>>

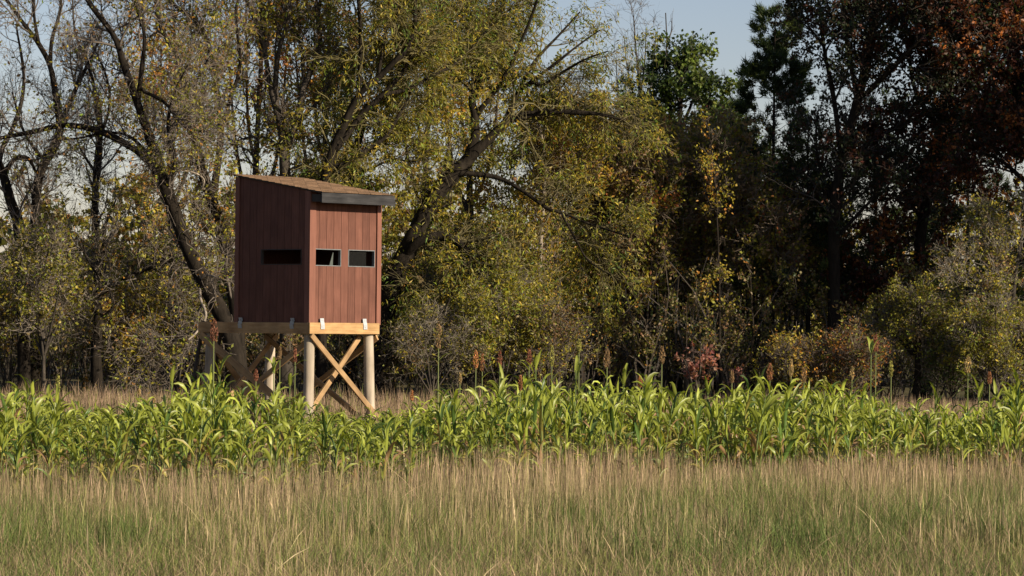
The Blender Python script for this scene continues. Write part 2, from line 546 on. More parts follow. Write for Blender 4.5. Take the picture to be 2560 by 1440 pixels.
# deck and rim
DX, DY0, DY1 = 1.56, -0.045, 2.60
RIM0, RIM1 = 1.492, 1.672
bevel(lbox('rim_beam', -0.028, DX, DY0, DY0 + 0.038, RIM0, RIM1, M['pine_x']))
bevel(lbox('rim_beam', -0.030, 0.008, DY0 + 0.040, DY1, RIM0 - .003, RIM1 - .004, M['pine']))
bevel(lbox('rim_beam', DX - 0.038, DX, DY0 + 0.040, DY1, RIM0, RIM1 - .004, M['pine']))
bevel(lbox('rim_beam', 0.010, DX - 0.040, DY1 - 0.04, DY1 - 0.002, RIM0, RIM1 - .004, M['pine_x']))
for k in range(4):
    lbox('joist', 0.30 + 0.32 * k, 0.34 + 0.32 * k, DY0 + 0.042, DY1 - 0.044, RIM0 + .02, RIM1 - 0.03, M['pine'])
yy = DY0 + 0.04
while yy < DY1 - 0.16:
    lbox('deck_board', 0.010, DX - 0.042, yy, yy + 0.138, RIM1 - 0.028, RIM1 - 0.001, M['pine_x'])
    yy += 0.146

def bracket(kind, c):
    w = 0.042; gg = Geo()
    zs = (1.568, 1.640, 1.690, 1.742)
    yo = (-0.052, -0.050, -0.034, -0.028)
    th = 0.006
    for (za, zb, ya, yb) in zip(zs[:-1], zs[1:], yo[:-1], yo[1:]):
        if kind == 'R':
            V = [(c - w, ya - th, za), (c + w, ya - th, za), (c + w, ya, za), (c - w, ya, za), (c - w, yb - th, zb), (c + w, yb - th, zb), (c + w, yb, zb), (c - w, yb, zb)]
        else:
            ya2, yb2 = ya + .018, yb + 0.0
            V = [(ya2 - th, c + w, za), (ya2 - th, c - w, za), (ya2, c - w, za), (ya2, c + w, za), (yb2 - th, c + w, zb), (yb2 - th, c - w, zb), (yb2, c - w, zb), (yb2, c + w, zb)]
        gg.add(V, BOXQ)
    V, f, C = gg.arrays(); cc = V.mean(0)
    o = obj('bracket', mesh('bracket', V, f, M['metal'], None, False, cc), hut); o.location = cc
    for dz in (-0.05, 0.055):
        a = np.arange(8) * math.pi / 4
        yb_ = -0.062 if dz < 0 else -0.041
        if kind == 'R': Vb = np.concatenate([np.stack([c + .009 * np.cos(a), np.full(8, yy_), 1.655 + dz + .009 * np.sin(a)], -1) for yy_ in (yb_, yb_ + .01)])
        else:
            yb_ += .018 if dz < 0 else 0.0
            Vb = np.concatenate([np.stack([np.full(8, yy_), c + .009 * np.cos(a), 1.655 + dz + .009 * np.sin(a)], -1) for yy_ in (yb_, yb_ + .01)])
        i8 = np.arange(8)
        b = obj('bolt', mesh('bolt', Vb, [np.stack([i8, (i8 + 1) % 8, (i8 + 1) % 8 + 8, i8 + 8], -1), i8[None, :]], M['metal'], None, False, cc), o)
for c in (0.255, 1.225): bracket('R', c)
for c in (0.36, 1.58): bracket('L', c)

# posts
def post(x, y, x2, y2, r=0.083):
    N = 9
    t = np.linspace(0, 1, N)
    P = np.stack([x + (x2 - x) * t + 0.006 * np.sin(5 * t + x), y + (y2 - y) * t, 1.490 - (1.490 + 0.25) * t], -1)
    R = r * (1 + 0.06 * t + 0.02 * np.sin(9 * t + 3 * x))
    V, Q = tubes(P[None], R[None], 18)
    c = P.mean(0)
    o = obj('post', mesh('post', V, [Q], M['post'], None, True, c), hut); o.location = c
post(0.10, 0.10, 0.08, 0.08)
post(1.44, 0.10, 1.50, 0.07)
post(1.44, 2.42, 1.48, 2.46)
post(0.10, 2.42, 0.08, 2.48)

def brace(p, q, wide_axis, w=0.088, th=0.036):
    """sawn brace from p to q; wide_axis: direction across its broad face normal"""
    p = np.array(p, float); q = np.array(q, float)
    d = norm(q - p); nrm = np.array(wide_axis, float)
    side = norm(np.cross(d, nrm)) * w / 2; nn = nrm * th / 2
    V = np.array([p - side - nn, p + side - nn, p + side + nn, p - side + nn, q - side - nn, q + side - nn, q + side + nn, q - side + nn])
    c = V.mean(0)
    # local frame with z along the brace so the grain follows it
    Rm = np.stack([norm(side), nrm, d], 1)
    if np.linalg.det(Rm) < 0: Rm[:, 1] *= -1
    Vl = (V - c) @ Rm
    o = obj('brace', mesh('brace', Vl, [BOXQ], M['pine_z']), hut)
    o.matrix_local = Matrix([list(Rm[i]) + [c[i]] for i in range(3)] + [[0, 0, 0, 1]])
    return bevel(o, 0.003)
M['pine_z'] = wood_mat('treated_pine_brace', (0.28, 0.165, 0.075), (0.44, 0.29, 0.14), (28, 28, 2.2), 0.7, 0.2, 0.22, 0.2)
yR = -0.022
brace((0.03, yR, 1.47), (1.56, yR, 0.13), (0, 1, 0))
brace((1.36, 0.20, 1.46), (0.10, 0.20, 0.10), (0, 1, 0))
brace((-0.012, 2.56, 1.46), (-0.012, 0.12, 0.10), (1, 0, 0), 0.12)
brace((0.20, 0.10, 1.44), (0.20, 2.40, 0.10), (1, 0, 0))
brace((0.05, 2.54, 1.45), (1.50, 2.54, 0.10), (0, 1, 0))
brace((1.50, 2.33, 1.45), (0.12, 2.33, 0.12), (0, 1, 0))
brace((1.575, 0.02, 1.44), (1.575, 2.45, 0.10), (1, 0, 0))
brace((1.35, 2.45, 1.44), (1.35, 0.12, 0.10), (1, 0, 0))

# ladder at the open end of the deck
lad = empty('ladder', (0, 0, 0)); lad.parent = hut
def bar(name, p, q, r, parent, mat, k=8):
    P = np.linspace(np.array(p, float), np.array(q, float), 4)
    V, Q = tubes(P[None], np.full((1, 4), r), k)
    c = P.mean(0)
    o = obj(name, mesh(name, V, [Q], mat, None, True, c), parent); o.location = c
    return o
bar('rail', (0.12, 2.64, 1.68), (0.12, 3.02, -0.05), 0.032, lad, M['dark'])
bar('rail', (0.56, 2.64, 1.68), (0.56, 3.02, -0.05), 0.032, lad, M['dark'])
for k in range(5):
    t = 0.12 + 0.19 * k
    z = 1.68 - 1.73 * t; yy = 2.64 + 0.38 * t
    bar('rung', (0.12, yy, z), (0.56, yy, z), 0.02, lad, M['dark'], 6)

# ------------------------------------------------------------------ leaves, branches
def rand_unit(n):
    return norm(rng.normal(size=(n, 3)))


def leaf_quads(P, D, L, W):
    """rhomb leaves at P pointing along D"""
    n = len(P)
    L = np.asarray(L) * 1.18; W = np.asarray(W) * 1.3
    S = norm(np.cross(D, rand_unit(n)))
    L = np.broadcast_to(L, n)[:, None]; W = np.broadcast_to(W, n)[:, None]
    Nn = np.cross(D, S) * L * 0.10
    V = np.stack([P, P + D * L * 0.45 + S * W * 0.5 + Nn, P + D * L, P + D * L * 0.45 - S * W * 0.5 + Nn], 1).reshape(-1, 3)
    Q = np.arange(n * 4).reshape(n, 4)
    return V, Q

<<

== Description of the task ==
Go through the listing above and write it out again exactly, dropping the pictures.

== The solution ==
The Blender Python script for this scene continues. Write part 2, from line 546 on. More parts follow. Write for Blender 4.5. Take the picture to be 2560 by 1440 pixels.
# deck and rim
DX, DY0, DY1 = 1.56, -0.045, 2.60
RIM0, RIM1 = 1.492, 1.672
bevel(lbox('rim_beam', -0.028, DX, DY0, DY0 + 0.038, RIM0, RIM1, M['pine_x']))
bevel(lbox('rim_beam', -0.030, 0.008, DY0 + 0.040, DY1, RIM0 - .003, RIM1 - .004, M['pine']))
bevel(lbox('rim_beam', DX - 0.038, DX, DY0 + 0.040, DY1, RIM0, RIM1 - .004, M['pine']))
bevel(lbox('rim_beam', 0.010, DX - 0.040, DY1 - 0.04, DY1 - 0.002, RIM0, RIM1 - .004, M['pine_x']))
for k in range(4):
    lbox('joist', 0.30 + 0.32 * k, 0.34 + 0.32 * k, DY0 + 0.042, DY1 - 0.044, RIM0 + .02, RIM1 - 0.03, M['pine'])
yy = DY0 + 0.04
while yy < DY1 - 0.16:
    lbox('deck_board', 0.010, DX - 0.042, yy, yy + 0.138, RIM1 - 0.028, RIM1 - 0.001, M['pine_x'])
    yy += 0.146

def bracket(kind, c):
    w = 0.042; gg = Geo()
    zs = (1.568, 1.640, 1.690, 1.742)
    yo = (-0.052, -0.050, -0.034, -0.028)
    th = 0.006
    for (za, zb, ya, yb) in zip(zs[:-1], zs[1:], yo[:-1], yo[1:]):
        if kind == 'R':
            V = [(c - w, ya - th, za), (c + w, ya - th, za), (c + w, ya, za), (c - w, ya, za), (c - w, yb - th, zb), (c + w, yb - th, zb), (c + w, yb, zb), (c - w, yb, zb)]
        else:
            ya2, yb2 = ya + .018, yb + 0.0
            V = [(ya2 - th, c + w, za), (ya2 - th, c - w, za), (ya2, c - w, za), (ya2, c + w, za), (yb2 - th, c + w, zb), (yb2 - th, c - w, zb), (yb2, c - w, zb), (yb2, c + w, zb)]
        gg.add(V, BOXQ)
    V, f, C = gg.arrays(); cc = V.mean(0)
    o = obj('bracket', mesh('bracket', V, f, M['metal'], None, False, cc), hut); o.location = cc
    for dz in (-0.05, 0.055):
        a = np.arange(8) * math.pi / 4
        yb_ = -0.062 if dz < 0 else -0.041
        if kind == 'R': Vb = np.concatenate([np.stack([c + .009 * np.cos(a), np.full(8, yy_), 1.655 + dz + .009 * np.sin(a)], -1) for yy_ in (yb_, yb_ + .01)])
        else:
            yb_ += .018 if dz < 0 else 0.0
            Vb = np.concatenate([np.stack([np.full(8, yy_), c + .009 * np.cos(a), 1.655 + dz + .009 * np.sin(a)], -1) for yy_ in (yb_, yb_ + .01)])
        i8 = np.arange(8)
        b = obj('bolt', mesh('bolt', Vb, [np.stack([i8, (i8 + 1) % 8, (i8 + 1) % 8 + 8, i8 + 8], -1), i8[None, :]], M['metal'], None, False, cc), o)
for c in (0.255, 1.225): bracket('R', c)
for c in (0.36, 1.58): bracket('L', c)

# posts
def post(x, y, x2, y2, r=0.083):
    N = 9
    t = np.linspace(0, 1, N)
    P = np.stack([x + (x2 - x) * t + 0.006 * np.sin(5 * t + x), y + (y2 - y) * t, 1.490 - (1.490 + 0.25) * t], -1)
    R = r * (1 + 0.06 * t + 0.02 * np.sin(9 * t + 3 * x))
    V, Q = tubes(P[None], R[None], 18)
    c = P.mean(0)
    o = obj('post', mesh('post', V, [Q], M['post'], None, True, c), hut); o.location = c
post(0.10, 0.10, 0.08, 0.08)
post(1.44, 0.10, 1.50, 0.07)
post(1.44, 2.42, 1.48, 2.46)
post(0.10, 2.42, 0.08, 2.48)

def brace(p, q, wide_axis, w=0.088, th=0.036):
    """sawn brace from p to q; wide_axis: direction across its broad face normal"""
    p = np.array(p, float); q = np.array(q, float)
    d = norm(q - p); nrm = np.array(wide_axis, float)
    side = norm(np.cross(d, nrm)) * w / 2; nn = nrm * th / 2
    V = np.array([p - side - nn, p + side - nn, p + side + nn, p - side + nn, q - side - nn, q + side - nn, q + side + nn, q - side + nn])
    c = V.mean(0)
    # local frame with z along the brace so the grain follows it
    Rm = np.stack([norm(side), nrm, d], 1)
    if np.linalg.det(Rm) < 0: Rm[:, 1] *= -1
    Vl = (V - c) @ Rm
    o = obj('brace', mesh('brace', Vl, [BOXQ], M['pine_z']), hut)
    o.matrix_local = Matrix([list(Rm[i]) + [c[i]] for i in range(3)] + [[0, 0, 0, 1]])
    return bevel(o, 0.003)
M['pine_z'] = wood_mat('treated_pine_brace', (0.28, 0.165, 0.075), (0.44, 0.29, 0.14), (28, 28, 2.2), 0.7, 0.2, 0.22, 0.2)
yR = -0.022
brace((0.03, yR, 1.47), (1.56, yR, 0.13), (0, 1, 0))
brace((1.36, 0.20, 1.46), (0.10, 0.20, 0.10), (0, 1, 0))
brace((-0.012, 2.56, 1.46), (-0.012, 0.12, 0.10), (1, 0, 0), 0.12)
brace((0.20, 0.10, 1.44), (0.20, 2.40, 0.10), (1, 0, 0))
brace((0.05, 2.54, 1.45), (1.50, 2.54, 0.10), (0, 1, 0))
brace((1.50, 2.33, 1.45), (0.12, 2.33, 0.12), (0, 1, 0))
brace((1.575, 0.02, 1.44), (1.575, 2.45, 0.10), (1, 0, 0))
brace((1.35, 2.45, 1.44), (1.35, 0.12, 0.10), (1, 0, 0))

# ladder at the open end of the deck
lad = empty('ladder', (0, 0, 0)); lad.parent = hut
def bar(name, p, q, r, parent, mat, k=8):
    P = np.linspace(np.array(p, float), np.array(q, float), 4)
    V, Q = tubes(P[None], np.full((1, 4), r), k)
    c = P.mean(0)
    o = obj(name, mesh(name, V, [Q], mat, None, True, c), parent); o.location = c
    return o
bar('rail', (0.12, 2.64, 1.68), (0.12, 3.02, -0.05), 0.032, lad, M['dark'])
bar('rail', (0.56, 2.64, 1.68), (0.56, 3.02, -0.05), 0.032, lad, M['dark'])
for k in range(5):
    t = 0.12 + 0.19 * k
    z = 1.68 - 1.73 * t; yy = 2.64 + 0.38 * t
    bar('rung', (0.12, yy, z), (0.56, yy, z), 0.02, lad, M['dark'], 6)

# ------------------------------------------------------------------ leaves, branches
def rand_unit(n):
    return norm(rng.normal(size=(n, 3)))


def leaf_quads(P, D, L, W):
    """rhomb leaves at P pointing along D"""
    n = len(P)
    L = np.asarray(L) * 1.18; W = np.asarray(W) * 1.3
    S = norm(np.cross(D, rand_unit(n)))
    L = np.broadcast_to(L, n)[:, None]; W = np.broadcast_to(W, n)[:, None]
    Nn = np.cross(D, S) * L * 0.10
    V = np.stack([P, P + D * L * 0.45 + S * W * 0.5 + Nn, P + D * L, P + D * L * 0.45 - S * W * 0.5 + Nn], 1).reshape(-1, 3)
    Q = np.arange(n * 4).reshape(n, 4)
    return V, Q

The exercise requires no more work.